Review: Present Laughter, Chichester Festival Theatre until May 12

Rufus Hound gives a performance of remarkable fluency and energy, precisely the performance a CFT summer season opener demands.

Friday, 27th April 2018, 12:29 am
Updated Friday, 8th June 2018, 3:32 am
Katherine Kingsley and Rufus Hound. Photo Johan Persson
Katherine Kingsley and Rufus Hound. Photo Johan Persson

He is Noel Coward’s arch over-actor Garry Essendine, a preening thesp never more than a moment away from a histrionic meltdown – and a man whose tragedy is that his awful behaviour attracts precisely the kind of people he deserves. Garry is the ultimate attention-seeker, but the attention comes at a cost.

Hound gives us an actor who doesn’t know how to stop acting; his frustration is that when he finds out how, no one takes him seriously. Hound is terrific at every turn –though not even he can save the first half from a certain sagginess, worsened by the nagging question: do we actually care tuppence about anyone on the stage?

However, the second half ups the ante considerably, played with frenetic pace as all the horrors Garry has sown come home to haunt him, a man besieged by the fruits of his own misdeeds.
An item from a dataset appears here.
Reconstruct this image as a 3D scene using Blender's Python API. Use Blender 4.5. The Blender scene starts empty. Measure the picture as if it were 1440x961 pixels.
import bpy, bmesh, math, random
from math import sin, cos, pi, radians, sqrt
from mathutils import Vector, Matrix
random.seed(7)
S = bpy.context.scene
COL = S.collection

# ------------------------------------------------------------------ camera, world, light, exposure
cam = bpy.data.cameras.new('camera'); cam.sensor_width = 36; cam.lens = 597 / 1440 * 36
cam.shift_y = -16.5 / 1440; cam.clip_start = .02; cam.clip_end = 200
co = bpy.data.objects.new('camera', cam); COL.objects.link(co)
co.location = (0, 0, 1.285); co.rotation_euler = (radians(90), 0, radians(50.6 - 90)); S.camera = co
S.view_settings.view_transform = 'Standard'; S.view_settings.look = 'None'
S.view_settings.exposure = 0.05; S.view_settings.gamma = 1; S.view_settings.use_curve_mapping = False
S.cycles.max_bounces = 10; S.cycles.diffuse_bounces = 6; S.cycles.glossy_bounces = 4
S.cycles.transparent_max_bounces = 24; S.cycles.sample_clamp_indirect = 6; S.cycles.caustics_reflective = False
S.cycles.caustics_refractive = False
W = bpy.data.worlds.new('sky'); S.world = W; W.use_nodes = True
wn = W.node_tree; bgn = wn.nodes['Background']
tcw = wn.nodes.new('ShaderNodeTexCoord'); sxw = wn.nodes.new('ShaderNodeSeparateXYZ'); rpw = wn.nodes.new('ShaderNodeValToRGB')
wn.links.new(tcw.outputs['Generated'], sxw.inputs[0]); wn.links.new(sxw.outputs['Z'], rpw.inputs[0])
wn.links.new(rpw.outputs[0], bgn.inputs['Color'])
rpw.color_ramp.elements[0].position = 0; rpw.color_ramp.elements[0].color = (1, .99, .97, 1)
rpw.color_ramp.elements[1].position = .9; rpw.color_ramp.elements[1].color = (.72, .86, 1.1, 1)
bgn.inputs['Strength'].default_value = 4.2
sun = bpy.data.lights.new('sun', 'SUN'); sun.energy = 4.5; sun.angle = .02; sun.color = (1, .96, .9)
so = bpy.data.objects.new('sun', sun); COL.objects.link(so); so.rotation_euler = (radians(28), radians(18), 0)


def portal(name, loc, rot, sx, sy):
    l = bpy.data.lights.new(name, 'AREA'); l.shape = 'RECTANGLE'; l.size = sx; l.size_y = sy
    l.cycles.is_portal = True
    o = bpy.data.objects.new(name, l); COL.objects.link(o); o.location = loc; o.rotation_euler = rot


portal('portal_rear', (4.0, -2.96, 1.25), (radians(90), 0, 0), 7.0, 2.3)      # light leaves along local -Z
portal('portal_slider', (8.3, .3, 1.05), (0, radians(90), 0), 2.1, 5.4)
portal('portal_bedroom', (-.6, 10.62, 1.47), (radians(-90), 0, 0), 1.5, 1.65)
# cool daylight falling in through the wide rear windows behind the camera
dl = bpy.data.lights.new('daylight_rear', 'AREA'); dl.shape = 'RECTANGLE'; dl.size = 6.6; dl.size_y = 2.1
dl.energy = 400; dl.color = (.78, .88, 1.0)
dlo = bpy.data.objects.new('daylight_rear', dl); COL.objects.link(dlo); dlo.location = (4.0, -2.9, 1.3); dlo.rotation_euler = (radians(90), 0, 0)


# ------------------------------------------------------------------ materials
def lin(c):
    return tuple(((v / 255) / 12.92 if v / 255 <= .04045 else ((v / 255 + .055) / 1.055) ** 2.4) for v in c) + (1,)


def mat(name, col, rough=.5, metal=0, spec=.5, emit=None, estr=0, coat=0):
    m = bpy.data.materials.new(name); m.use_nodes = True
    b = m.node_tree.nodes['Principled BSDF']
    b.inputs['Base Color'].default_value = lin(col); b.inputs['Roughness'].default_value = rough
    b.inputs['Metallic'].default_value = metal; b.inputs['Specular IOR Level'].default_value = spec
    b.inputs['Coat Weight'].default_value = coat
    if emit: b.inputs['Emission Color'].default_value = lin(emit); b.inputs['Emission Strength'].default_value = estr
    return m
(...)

The telling moment comes when he turns the tables and tells them each in turn what he thinks of them, the perfect response to the indignation they have been throwing at him all evening.

Alongside him, Katherine Kingsley is beautifully self-possessed as his slightly-estranged wife, enjoying the chaos piling up around him while never losing her affection for him. Similarly impressive is Tracy-Ann Oberman as his sorely-tried secretary Monica, utterly exasperated but utterly devoted. And maybe that’s a weakness in the play. At times, it’s difficult to see why Garry inspires the love he does. But fortunately the second half doesn’t give us time to think. Instead, we get a comic tour de force with Garry in the eye of the storm he has created, battered seemingly beyond all endurance – until the moment he bites back.

Director Sean Foley needs to find considerably more oomph in the first half; the second he ramps up beautifully But the enduring memory will be Rufus Hound’s wonderful dexterity with Coward’s endless flow of words.